Но позвольте! Порядочная женщина пойдёт в лагерь к врагу, согласится ему отдаться.
Большего унижения и так быть не может! Для чего же ещё требовать, чтоб эта женщина простудилась!
Шарлатан! Положительно, шарлатан!
Джованна является, как гоголевская «гарниза проклятая» в «Ревизоре» — сверху плащ, внизу нет ничего.
Раздаётся выстрел, и Монну Ванну ранят в плечо.
Я начинаю думать, что этот Принцевалле не только шарлатан, но и дурак.
Как же он и распоряжения даже не дал:
— Придёт, мол, женщина. Так пропустите!
На аванпостах непременно палить будут во всякого, кто ночью подходит к лагерю. На то военная служба и устав.
Вершком правее или левее, — и Монны Ванны не было бы на свете.
Зачем же тогда было требовать, чтоб она приходила, чтоб она раздевалась?
Преглупый шарлатан!
У себя в шатре Принцевалле целует Монну Ванну в лоб.
Ну, скажите, разве же это не шарлатан из анекдота?
Кто ж заставляет человека раздеваться догола, чтоб поцеловать в лоб?
Монна Ванна ведёт такого благородного человека представить мужу.
Извините меня, но мне кажется, что Метерлинк издевается над публикой, рассказывая ей невероятный анекдот из дурацкого быта!
Во всей этой, поистине, глупой истории один Гвидо кажется мне правым.
Он не желает обниматься с Принцевалле.
— Возмутительно, — говорит публика, — оказать Принцевалле такой холодный приём!
Гвидо выставлен как отрицательный тип:
— Ах, он слишком низменно смотрит на вещи! Как можно во всём предполагать одно дурное!
Это когда его жену потребовали голой в лагерь?!
Тогда нельзя предполагать дурное?
Яго говорит Отелло:
— Ну, что же, если Дездемона и Кассио, раздевшись, лежали в постели?! Если и только?

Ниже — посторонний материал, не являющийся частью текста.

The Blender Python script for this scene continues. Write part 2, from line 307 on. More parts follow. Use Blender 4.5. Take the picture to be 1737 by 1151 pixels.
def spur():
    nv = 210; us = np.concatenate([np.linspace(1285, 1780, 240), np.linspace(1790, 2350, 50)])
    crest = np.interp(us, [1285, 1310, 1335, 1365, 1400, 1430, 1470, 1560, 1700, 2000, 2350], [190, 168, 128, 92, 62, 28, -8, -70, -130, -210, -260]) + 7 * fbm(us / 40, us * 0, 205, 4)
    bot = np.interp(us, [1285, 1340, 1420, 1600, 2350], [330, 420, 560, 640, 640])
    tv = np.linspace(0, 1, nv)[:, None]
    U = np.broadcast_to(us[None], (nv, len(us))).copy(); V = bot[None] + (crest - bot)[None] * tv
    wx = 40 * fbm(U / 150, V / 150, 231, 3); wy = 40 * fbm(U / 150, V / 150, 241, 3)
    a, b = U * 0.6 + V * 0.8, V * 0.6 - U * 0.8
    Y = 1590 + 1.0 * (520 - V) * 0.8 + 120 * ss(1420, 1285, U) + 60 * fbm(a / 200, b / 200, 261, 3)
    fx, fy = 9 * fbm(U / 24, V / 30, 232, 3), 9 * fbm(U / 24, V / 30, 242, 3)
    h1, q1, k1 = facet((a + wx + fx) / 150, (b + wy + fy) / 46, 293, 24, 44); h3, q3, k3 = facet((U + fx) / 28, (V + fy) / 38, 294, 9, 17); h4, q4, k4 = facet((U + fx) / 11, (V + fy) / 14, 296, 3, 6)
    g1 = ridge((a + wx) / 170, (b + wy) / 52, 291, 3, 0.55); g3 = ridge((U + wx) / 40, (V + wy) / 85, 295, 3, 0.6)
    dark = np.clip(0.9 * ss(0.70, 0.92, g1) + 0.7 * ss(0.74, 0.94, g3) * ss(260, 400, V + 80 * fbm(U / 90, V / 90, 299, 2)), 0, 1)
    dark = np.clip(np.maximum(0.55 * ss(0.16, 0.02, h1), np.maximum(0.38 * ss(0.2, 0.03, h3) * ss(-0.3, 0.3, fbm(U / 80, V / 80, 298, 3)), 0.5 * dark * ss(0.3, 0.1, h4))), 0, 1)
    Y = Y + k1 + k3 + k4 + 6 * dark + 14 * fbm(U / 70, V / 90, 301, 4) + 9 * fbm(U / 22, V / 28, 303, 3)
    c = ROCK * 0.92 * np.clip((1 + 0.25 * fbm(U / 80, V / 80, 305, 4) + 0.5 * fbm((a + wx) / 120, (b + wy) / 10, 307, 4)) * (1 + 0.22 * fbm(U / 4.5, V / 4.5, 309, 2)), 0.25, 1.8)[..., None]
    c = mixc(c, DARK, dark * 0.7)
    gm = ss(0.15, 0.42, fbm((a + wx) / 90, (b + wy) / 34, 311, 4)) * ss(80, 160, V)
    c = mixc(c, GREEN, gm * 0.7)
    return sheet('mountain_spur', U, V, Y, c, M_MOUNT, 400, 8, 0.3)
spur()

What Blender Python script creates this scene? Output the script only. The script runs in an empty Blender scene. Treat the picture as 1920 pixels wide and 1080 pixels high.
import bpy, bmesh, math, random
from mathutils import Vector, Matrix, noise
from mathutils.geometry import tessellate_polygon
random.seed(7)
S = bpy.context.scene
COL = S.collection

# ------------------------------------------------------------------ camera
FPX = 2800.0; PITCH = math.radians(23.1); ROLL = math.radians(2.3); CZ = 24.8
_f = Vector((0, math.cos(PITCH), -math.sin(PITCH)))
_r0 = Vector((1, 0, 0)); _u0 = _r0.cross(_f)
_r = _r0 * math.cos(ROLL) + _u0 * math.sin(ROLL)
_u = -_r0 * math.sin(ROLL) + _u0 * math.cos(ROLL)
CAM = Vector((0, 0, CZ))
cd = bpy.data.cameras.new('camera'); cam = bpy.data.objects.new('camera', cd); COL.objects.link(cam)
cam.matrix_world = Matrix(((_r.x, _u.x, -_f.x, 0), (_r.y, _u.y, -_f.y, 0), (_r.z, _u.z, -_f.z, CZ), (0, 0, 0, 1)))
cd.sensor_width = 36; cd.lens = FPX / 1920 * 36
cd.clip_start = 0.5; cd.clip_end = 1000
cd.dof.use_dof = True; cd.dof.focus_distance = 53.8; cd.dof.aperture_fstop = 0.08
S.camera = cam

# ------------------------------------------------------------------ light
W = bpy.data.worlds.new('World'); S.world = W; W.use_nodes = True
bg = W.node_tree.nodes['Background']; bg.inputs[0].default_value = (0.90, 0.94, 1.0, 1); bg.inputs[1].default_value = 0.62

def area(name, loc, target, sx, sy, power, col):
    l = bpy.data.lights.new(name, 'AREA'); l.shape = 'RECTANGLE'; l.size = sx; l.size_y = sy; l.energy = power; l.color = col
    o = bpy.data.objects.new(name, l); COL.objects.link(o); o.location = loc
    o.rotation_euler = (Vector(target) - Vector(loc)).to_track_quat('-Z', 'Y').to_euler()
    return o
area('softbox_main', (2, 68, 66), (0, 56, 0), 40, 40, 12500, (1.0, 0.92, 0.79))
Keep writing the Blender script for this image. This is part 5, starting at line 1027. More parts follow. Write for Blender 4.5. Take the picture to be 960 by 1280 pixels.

— И только? — восклицает Отелло. — О, нет, поступать так значило бы искушать самого дьявола!
И всякий, на месте Отелло, воскликнул бы то же.
Кто же, действительно, поверит такому глупому анекдоту? Человеку сказали:
— Разденьтесь догола. Я вас поцелую в лоб!
И гнев, и ревность, и неверие Гвидо совершенно понятны, естественны, нормальны. Он кажется единственным нормальным человеком среди этих ненормальных людей, творящих необъяснимые глупости.